Inserting this result into the macroscopic field $\vb{E}$ , and recognizing the second term as the linear polarization density $\vb{P}$ , we arrive at the key result:

\begin{aligned} \vb{E} = \vb{E}_\mathrm{loc} - \frac{1}{3 \varepsilon_0} \sum_i \frac{\vb{p}_i}{\Omega} \qquad \implies \qquad \boxed{ \vb{E}_\mathrm{loc} = \vb{E} + \frac{1}{3 \varepsilon_0} \vb{P} } \end{aligned}

Whereas the individual dipoles are polarized by $\vb{E}_\mathrm{loc}$ , the macroscopic polarization density is defined from $\vb{E}$ , so we now know that:

\begin{aligned} \vb{P} = \varepsilon_0 \chi_e \vb{E} = \varepsilon_0 N \alpha \vb{E}_\mathrm{loc} = \varepsilon_0 N \alpha \bigg( \vb{E} + \frac{1}{3 \varepsilon_0} \vb{P} \bigg) \end{aligned}

Isolating this equation for $\vb{P}$ , and using that $\vb{P} = \varepsilon_0 \chi_e \vb{E}$ , we get a more accurate expression for the electric susceptibility $\chi_e$ :

\begin{aligned} \boxed{ \chi_e = \frac{N \alpha}{1 - N \alpha / 3} } \end{aligned}

Notice that for $N \alpha \ll 1$ this reduces to our earlier naive estimate: if each dipole’s neighbors are far away, they do not provide much shielding.

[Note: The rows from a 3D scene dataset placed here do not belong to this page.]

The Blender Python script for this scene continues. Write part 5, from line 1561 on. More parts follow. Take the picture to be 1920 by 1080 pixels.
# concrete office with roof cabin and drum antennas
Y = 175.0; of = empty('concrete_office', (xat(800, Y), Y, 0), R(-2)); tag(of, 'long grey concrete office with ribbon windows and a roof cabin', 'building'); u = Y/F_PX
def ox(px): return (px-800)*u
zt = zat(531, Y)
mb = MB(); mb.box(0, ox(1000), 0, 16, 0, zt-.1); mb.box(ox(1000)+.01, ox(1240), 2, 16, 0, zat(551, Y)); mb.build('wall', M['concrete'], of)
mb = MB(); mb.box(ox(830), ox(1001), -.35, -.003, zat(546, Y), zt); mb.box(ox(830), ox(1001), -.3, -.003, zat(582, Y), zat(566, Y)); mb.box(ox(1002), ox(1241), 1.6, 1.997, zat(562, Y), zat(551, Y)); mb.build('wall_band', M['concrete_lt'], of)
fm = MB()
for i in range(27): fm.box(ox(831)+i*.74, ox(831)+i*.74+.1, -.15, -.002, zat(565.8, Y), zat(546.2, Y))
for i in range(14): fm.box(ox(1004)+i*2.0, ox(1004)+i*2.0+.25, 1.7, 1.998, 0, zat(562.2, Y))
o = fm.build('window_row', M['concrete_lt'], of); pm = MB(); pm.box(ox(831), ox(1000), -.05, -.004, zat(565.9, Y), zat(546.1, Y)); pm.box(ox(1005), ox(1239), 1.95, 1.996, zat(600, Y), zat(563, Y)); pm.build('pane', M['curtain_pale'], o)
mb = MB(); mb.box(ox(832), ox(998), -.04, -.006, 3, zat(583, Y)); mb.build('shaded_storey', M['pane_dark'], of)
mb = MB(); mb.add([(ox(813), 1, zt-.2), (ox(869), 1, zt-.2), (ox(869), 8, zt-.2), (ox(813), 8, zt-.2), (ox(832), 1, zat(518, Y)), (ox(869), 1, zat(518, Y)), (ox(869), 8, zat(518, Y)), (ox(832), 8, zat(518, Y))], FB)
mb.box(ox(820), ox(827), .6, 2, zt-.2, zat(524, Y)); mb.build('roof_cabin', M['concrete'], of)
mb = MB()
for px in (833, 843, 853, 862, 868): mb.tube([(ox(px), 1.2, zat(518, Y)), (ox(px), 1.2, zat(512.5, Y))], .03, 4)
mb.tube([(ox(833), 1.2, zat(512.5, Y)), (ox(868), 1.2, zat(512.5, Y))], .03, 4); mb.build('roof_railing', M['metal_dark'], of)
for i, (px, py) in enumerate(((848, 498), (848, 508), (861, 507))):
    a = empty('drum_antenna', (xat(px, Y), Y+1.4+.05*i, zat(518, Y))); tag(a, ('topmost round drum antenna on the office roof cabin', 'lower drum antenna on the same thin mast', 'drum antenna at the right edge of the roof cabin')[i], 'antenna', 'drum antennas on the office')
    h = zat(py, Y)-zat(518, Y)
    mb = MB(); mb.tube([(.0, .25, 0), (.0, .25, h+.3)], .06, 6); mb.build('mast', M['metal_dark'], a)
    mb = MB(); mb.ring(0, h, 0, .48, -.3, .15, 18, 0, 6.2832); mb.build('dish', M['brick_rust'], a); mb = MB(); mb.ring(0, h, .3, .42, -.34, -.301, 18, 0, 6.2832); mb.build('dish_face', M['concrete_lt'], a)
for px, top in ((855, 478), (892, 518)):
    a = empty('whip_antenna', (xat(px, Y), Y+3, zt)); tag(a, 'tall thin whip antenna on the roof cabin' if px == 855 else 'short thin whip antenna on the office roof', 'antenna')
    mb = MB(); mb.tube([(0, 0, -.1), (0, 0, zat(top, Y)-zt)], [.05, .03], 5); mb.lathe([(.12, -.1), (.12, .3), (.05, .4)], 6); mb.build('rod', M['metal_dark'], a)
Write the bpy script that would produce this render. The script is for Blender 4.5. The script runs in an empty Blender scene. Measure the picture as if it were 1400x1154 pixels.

The corresponding macroscopic dielectric function $\varepsilon_r$ is given by:

\begin{aligned} \boxed{ \varepsilon_r = 1 + \chi_e = \frac{3 + 2 N \alpha}{3 - N \alpha} } \end{aligned}

Experimentally, $\varepsilon_r$ can be measured directly, but $\alpha$ cannot. By isolating $\varepsilon_r$ for $N \alpha$ , we finally arrive at the Clausius-Mossotti relation for calculating $\alpha$ :

\begin{aligned} \boxed{ \frac{1}{3} N \alpha = \frac{\varepsilon_r - 1}{\varepsilon_r + 2} } \end{aligned}

Since many theoretical models only calculate $\alpha$ (e.g. the Lorentz oscillator model), this result is useful for relating theory to experimental results.

References

M. Fox, Optical properties of solids, 2nd edition, Oxford.
D.E. Aspnes, Local-field effects and effective-medium theory: a microscopic perspective, 1982, American Journal of Physics 50.
A. Zangwill, Modern Electrodynamics, Cambridge.
D.J. Griffiths, Introduction to Electrodynamics, 5th edition, Cambridge.